The Center for Inquiry (CFI) on Wednesday, December 17, 2013 urged leaders of the Senate Committee on Foreign Relations to ensure an international religious freedom bill before the Committee protects secularists and dissidents, including the non-religious. 

This afternoon the Committee is expected to consider Senate Bill 653, otherwise known as the Near East and South Central Asia Religious Freedom Act of 2013. This bill would create a special envoy within the State Department to promote the religious freedom of minorities in the Near East and South Central Asia, including countries such as Egypt, Iran, Iraq, Afghanistan, and Pakistan. The House of Representatives approved the measure in September.  
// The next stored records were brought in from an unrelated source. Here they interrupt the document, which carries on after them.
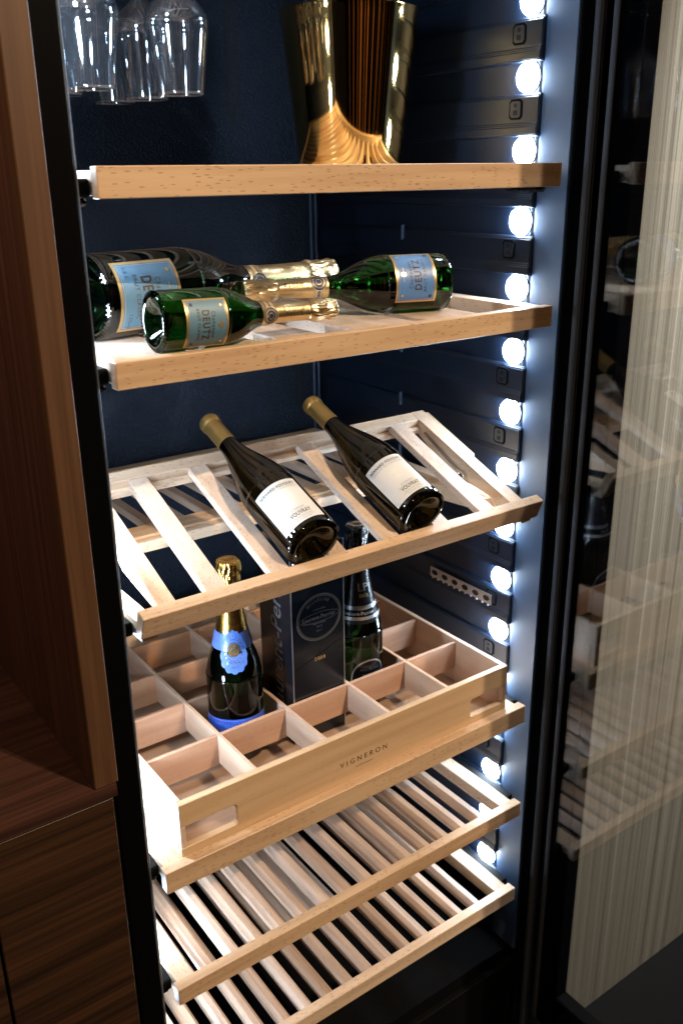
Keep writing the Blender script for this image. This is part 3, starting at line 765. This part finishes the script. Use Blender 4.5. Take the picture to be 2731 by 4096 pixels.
wrap(merge([rect2d(-.066, -.0012, .066, -.0004, 30, 1), rect2d(-.066, -.0572, .066, -.0560, 30, 1)]), 'label_line', M['goldprint'], fl, sf, .0, .078, .0007)
wrap(merge([text_bm("MAISON FONDEE EN", .0036)]), 'x', M['copper'], cl, sf, 3.1, .206, .0014).name = 'back_print'

# ---- dark champagne with silver ring, right of the gift box
t, sf, g, sl, cr = champagne('dark champagne bottle with black foil and silver neck band, right of the charcoal gift box', (.4630, .1950, FL), (.4630, .1950, FL+.3), .0437, .332, M['darkgreen'], M['blackfoil'], .50, .0166, None, seed=6.2, body=AC_BODY)
rg = wrap(rect2d(-.082, -.0115, .082, .0115, 60, 4), 'neck_band', M['silver'], t, sf, .2, .184, .0010)
wrap(rect2d(-.082, -.0062, .082, .0050, 60, 2), 'band_field', M['carton'], rg, sf, .2, .184, .0013)
wrap(move(text_bm("Laurent-Perrier", .0078, 1.05, bold=.0001), 0, -.0008), 'lettering', M['silver'], rg, sf, .12, .184, .0016)
wrap(move(text_bm("LP", .019, 1.0), 0, 0), 'neck_letters', M['silver'], t, sf, .42, .226, .0016)
wrap(move(text_bm("2012", .0075, 1.1), 0, 0), 'neck_year', M['goldprint'], t, sf, .42, .212, .0016)
oval = wrap(rect2d(-.034, -.060, .034, .0, 32, 10, lambda x: -.060+.062*math.sqrt(max(0, 1-(x/.0342)**2))**.55), 'front_label', M['silver'], t, sf, .50, .098, .0004)
wrap(rect2d(-.0315, -.058, .0315, .0, 32, 10, lambda x: -.058+.0570*math.sqrt(max(0, 1-(x/.0317)**2))**.55), 'label_field', M['carton'], oval, sf, .50, .098, .0007)
wrap(merge([move(text_bm("MILLÉSIMÉ", .0058, 1.35), 0, -.016), move(text_bm("CHAMPAGNE", .0036, 1.3), 0, -.0255)]), 'lettering', M['silver'], oval, sf, .50, .098, .0010)

# ================================================================== charcoal gift box
gx0, gx1, gy0, gy1, gz0, gz1 = .2996, .3985, .1440, .2400, FL, 1.2175
gift = thing('gift_box', 'tall charcoal cardboard bottle box with embossed oval crest and gold year, standing in the crate', 'gift box', (0, 0, 0))
bx = boxo('carton', (gx0, gy0, gz0), (gx1, gy1, gz1), M['carton'], gift, .0012)
boxo('top_flap', (gx0+.001, gy0+.001, gz1+.0002), (gx1-.001, gy1-.001, gz1+.0012), M['carton_side'], gift, .0004)
for xx in (gx0, gx1):
    boxo('fold_edge', (xx-.0005, gy0-.0005, gz0), (xx+.0007, gy0+.0007, gz1), M['silver'], gift, 0)
xc = .3505
F = lambda bm, mat, z, nm, e=.0004: flat(bm, nm, M[mat], bx, (xc, gy0, z), (1, 0, 0), (0, 0, 1), (0, -1, 0), e)
F(merge([ring2d(.0425, .0400, .0011, 56), ring2d(.0385, .0360, .0005, 56)]), 'crest', 1.0946, 'crest_ring')
M['band'] = simple('dull_bronze_print', (.055, .050, .042), .38, metal=.5)
F(ring2d(.0416, .0391, .0028, 56), 'band', 1.0946, 'crest_band', .0003)
F(merge([arc_text("MILLÉSIMÉ", .0062, .0300, math.pi/2+.05, .17), move(text_bm("CHAMPAGNE", .0034, 1.2), 0, .014), move(text_bm("Laurent-Perrier", .0100, 1.0, bold=.00015), 0, 0),
         move(text_bm("MAISON FONDEE", .0030), 0, -.0105), move(text_bm("1812", .0050, 1.2), 0, -.0160), move(text_bm("BRUT", .0036, 1.3), 0, -.0235),
         ring2d(.0375, .0085, .0006, 48)]), 'crest', 1.0946, 'crest_lettering')
F(text_bm("2008", .0088, 1.25, bold=.00012), 'goldprint', 1.0216, 'year_lettering')
bm = bmesh.new()
for i in range(9): addbox(bm, (-.0002, .028-i*.0038, 0), (.0003, .0302-i*.0038, .0001))
F(bm, 'silver', 1.0180, 'foil_line')
flat(move(text_bm("Laurent-Perrier", .044, 1.0, shear=.15, bold=.0005), 0, 0, 0), 'side_lettering', M['crest'], bx, (gx0, (gy0+gy1)/2-.004, 1.055), (0, 0, 1), (0, 1, 0), (-1, 0, 0), .0004)
boxo('deboss_line', (gx0+.002, gy0-.0003, 1.0290), (gx1-.002, gy0+.0002, 1.0300), M['black_matte'], bx, 0, Matrix.Translation((xc, 0, 1.03)) @ Matrix.Rotation(-.33, 4, 'Y') @ Matrix.Translation((-xc, 0, -1.03)))

# ================================================================== gold bucket
bk = thing('champagne_bucket', 'tall polished gold champagne bucket standing on the top shelf', 'bucket', (.533, .300, 1.7502))
Hh = .222
lathe('bucket_body', [(0, 0), (.0735, 0), (.0763, .0015), (.0772, .0035)]+[(.0775+.0258*i/24, .0045+(Hh-.007)*i/24) for i in range(25)]+[(.1036, Hh-.0015), (.1038, Hh-.0003), (.1028, Hh), (.1020, Hh-.0008), (.1016, Hh-.003), (.0760, .008), (.0750, .006), (0, .006)], M['bucket'], bk, 128)

# ================================================================== hanging glasses
rack = thing('glass_rack', 'dark metal rack the stemware hangs from above the top shelf', 'rack', (0, 0, 0))
for x in (.0795, .1105, .209, .240):
    boxo('rack_rail', (x-.003, .12, 2.0715), (x+.003, .60, 2.0745), M['steel'], rack, .0005)
boxo('rack_bar', (XL+.002, .14, 2.0746), (.30, .16, 2.0786), M['steel'], rack, .0005)
boxo('rack_bar', (XL+.002, .56, 2.0746), (.30, .58, 2.0786), M['steel'], rack, .0005)
def wine_glass(loc, label):
    t = thing('wine_glass', label, 'wine glass', loc, 'stemmed glasses hanging upside down')
    outer = dense([(.0302, 0), (.0335, .026), (.0372, .054), (.0405, .074), (.0412, .084), (.0385, .095), (.0295, .107), (.0185, .117), (.0095, .126), (.0055, .136)], 5)
    stem = [(.0040, .158), (.0036, .175), (.0036, .200), (.0045, .2150), (.0090, .2230), (.0330, .2272), (.0345, .2280), (.0340, .2286), (0, .2295)]
    inner = [(max(r-.0009, 0), z) for r, z in outer[:-6]]
    inner = [(r, z) for r, z in inner]+[(.011, .1215), (0, .1255)]
    prof = list(reversed(inner))+outer+stem
    lathe('bowl', prof, M['crystal'], t, 64)
    return t
ZR = 1.8460
wine_glass((.095, .230, ZR), 'hanging wine glass at the far left, front row, cut off by the door frame')
wine_glass((.2300, .260, ZR), 'hanging wine glass at the right end of the front row')
wine_glass((.2280, .360, ZR), 'hanging wine glass just behind the right front one, its stem in view')
wine_glass((.2150, .440, ZR), 'rearmost hanging wine glass, its rim lowest between the two front ones')
wine_glass((.0940, .335, ZR), 'hanging wine glass directly behind the far left front one')

# ================================================================== walnut side furniture (left)
wd = thing('walnut_cabinet', 'dark walnut cabinet with open niche, worktop and drawer left of the wine cabinet', 'cabinet', (0, 0, 0))
boxo('side_panel', (-.0843, -.0020, 1.0655), (-.0562, .44, 2.6), M['walnut_z'], wd, .001)
boxo('panel_edge', (-.0847, -.0200, 1.0655), (-.0555, -.0022, 2.6), M['walnut_edge'], wd, .0012)
boxo('worktop', (-1.2, -.0225, 1.0490), (-.0592, .44, 1.0652), M['walnut_top'], wd, 0)
boxo('drawer_front', (-.2160, -.0185, .10), (-.0640, -.001, 1.0455), M['walnut_x'], wd, .0012)
boxo('drawer_front', (-1.2, -.0185, .10), (-.2195, -.001, 1.0455), M['walnut_x'], wd, .0012)
boxo('carcass', (-1.2, .0005, .0), (-.0562, .44, 1.0488), M['black_matte'], wd, .001)
boxo('niche_back', (-1.2, .4402, 1.0), (-.0562, .46, 2.6), M['walnut_z'], wd, 0)
boxo('top_panel', (-1.2, -.002, 2.40), (-.0850, .4400, 2.43), M['walnut_x'], wd, .001)

for o in bpy.data.objects:
    if o.type == 'MESH' and o.name.startswith('glass_body'):
        for p_ in o.data.polygons: p_.use_smooth = True
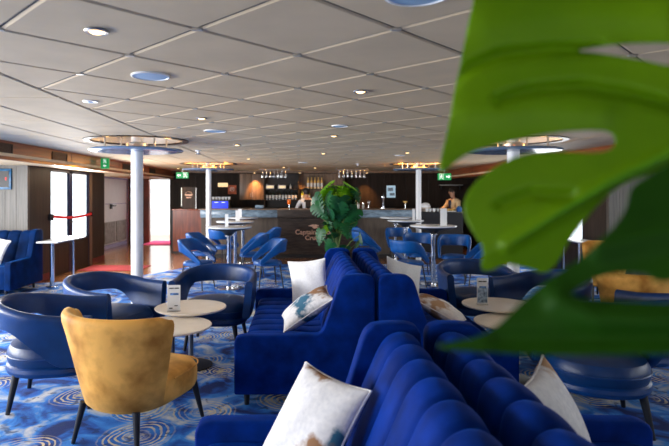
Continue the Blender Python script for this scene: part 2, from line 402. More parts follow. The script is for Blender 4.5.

While CFI takes no official position on this bill, and we applaud Congress for taking seriously the issue of international religious freedom, we do have concerns over the narrow scope of the envoy’s proposed work.

Our letter, submitted to chairman Sen. Robert Menendez (D-NJ) and ranking member Bob Corker (R-TN), states in part: 

“We urge you to reiterate to your colleagues on the Senate Committee on Foreign Relations that any and all international religious freedom work performed by the United States government should include protecting the rights of all persons – religious and non-religious alike. As understood in both American and international law, the term “religious minorities” is not limited to Christians, Muslims, and Jews, but persons of all faith traditions, as well as persons of no faith. Creating a governmental position that monitors only certain religious groups not only violates the spirit, if not the letter of the Establishment Clause, but unfairly leaves out other persecuted groups that equally deserve our help.”